Below let $\, i= 1,\, j= 18,\, k= 14$.
Lemma $\ \ \bbox[5px,border:1px solid #c00]{8^{\large i+4j}\bmod{91} = 8^{\large i} = 8^{\large i+2k}\bmod 72}\ $ for $\,i\in\{1,2\},\ j,k\in\Bbb N^{\phantom{|^|}}$
Proof $\ $ First $\,(8^{\large 2})^{\large 2}\!\equiv (\pm1)^{\large 2}\!\equiv 1\pmod {\!7\ \&\ 13},\,$ so $\, \color{#90f}{8^{\large 4}\equiv 1}\pmod {\!91\!=\!7\cdot 13}\,$ by CCRT, so $\!\bmod 91\!:\,\ 8^{\large i+4j^{\phantom{|^|}}}\!\!\!\equiv 8^{\large i}(\color{#90f}{8^{\large 4}})^{\large j}\equiv 8^{\large i}\color{#90f}{1}^{\large j}\equiv 8^{\large i}$.

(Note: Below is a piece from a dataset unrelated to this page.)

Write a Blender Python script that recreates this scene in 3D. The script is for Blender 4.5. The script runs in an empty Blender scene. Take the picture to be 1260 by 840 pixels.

Second, $\ 8^{\large i+2k^{\phantom{|^{|^.}}}}\!\!\!\!\bmod 72\, =\, \color{#c00}8(8^{\large i-1+\color{#0a0}{2k}}\bmod 9) = 8(8^{i-1}) = 8^{\large i}\,$ by $\bmod 9\!:\ 8^{\large\color{#0a0}2}\!\equiv (-1)^{\large 2^{\phantom{|^|}}}\!\!\!\equiv 1,\,$
by applying $\, \color{#c00}ab\bmod \color{#c00}ac\, =\, \color{#c00}a\,(b\bmod c)^{\phantom{|^|}}\!\! = $ $\!\bmod\!$ Distributive Law to factor $\,\color{#c00}{a = 8}\,$ out of the mod.
Remark $ $ So the "coincidence" arises from $\,73\bmod 4 = 1 = 29\bmod 2,\,$ i.e. in the language of the Lemma it arises from the congruence: $ \ i\!+\!4j\,\bmod\, 4\, =\, i\, =\ i\!+\!2k\,\bmod\, 2,\,$ i.e. from the fact that the exponents on $\,8\,$ both reduce to the equal value $\,i\,$ when reduced modulo the period of $\,8$.